Monday, January 11, 2010

Writing: Gaza, Freelance Hackery

Sharyn and I did our first book event this evening, to a small but warm and interesting audience at Manchester Muslim Writers – hopefully a good intro for Sharyn for the substantial tour she has booked all around the UK.
One of the audience was a guy who, on his Manchester Evening Snooze blog, has done a neat analysis of the Sky TV 'documentary' about Ross Kemp's trip to Gaza. Congratulations to Azaad on sitting through the whole thing. I should make it clear I haven't seen the programme. But I'm putting inverted commas around the word documentary because it has Ross Kemp in it. Maybe I'm a crashing snob. Probably. But I've never quite gotten the point of him.
Anyway, our advance order of the books turned up last week, and what a strange experience that was. A real book, rather a nicely designed one and on nice looking-paper. With our names on the front. Bizarre. Both of us had similarly bemused, slightly stunned reactions, and then have had to keep going back and remind ourselves that the product of that frenzied chunk of work last summer really happened. I had another Oh! moment today when I had to find something from the book and realised I could look in the index.

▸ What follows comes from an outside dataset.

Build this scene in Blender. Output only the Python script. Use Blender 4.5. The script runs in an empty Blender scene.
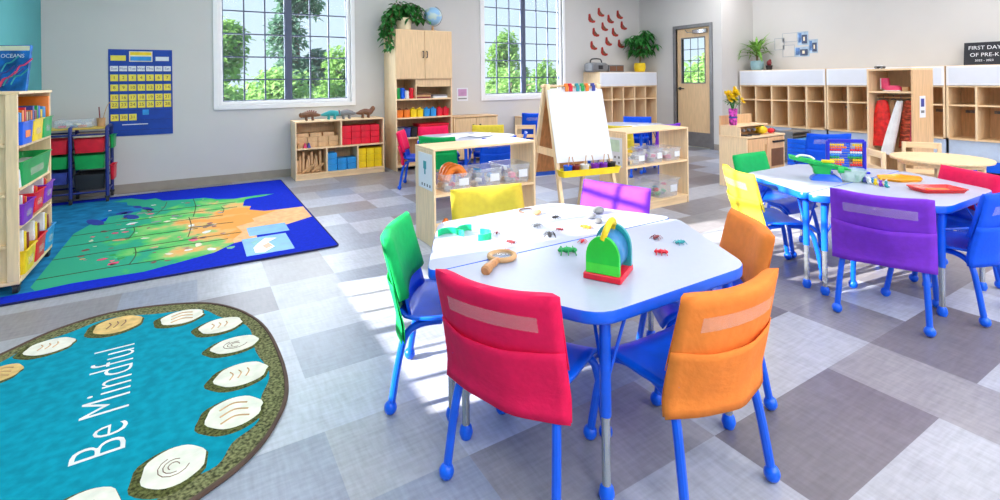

It has an Index. Somehow that made it more real too. As did having people buy it and ask to have it signed for their friends and mums. Very odd.
Reading the accounts of the same days a year ago, from the depths of the hellish bombardment and invasion, is also very odd. But not in a good way.

On a completely different note, I came across a link to this more parochially depressing article today, analysing the state of the freelance writing market. Last week one of my regular (and better-paid) sources of work informed me that they have had to impose tight constraints on their freelance budgets, so no more work for me for the moment. It's not a surprise – it's a publication which is substantially dependent on public-sector advertising for its revenue. But it's happened sooner than I expected.
So the LA Times overview of some of the developments in freelance writing markets is interesting, looking at the risible sums paid by many of the contractors on freelance job sites like oDesk or peopleperhour, or by pay-per-hit 'news' sites like Allvoices. Many of the advertisers on the contract sites make it abundantly clear that they're not interested in the quality of the writing they commission – they simply want search engine-friendly-text that will lure people to their websites, selling whatever kind of tat they're in the market for. And the huge amount of free stuff on the web means there is no incentive for them to pay anything approaching a proper rate. But, as the LA Times writer points out, it also behooves writers who actually want to make a living out of their writing to see themselves to some extent as business people, offering a service, rather than as creatives who are owed a living for churning out our chosen art form. Hmm.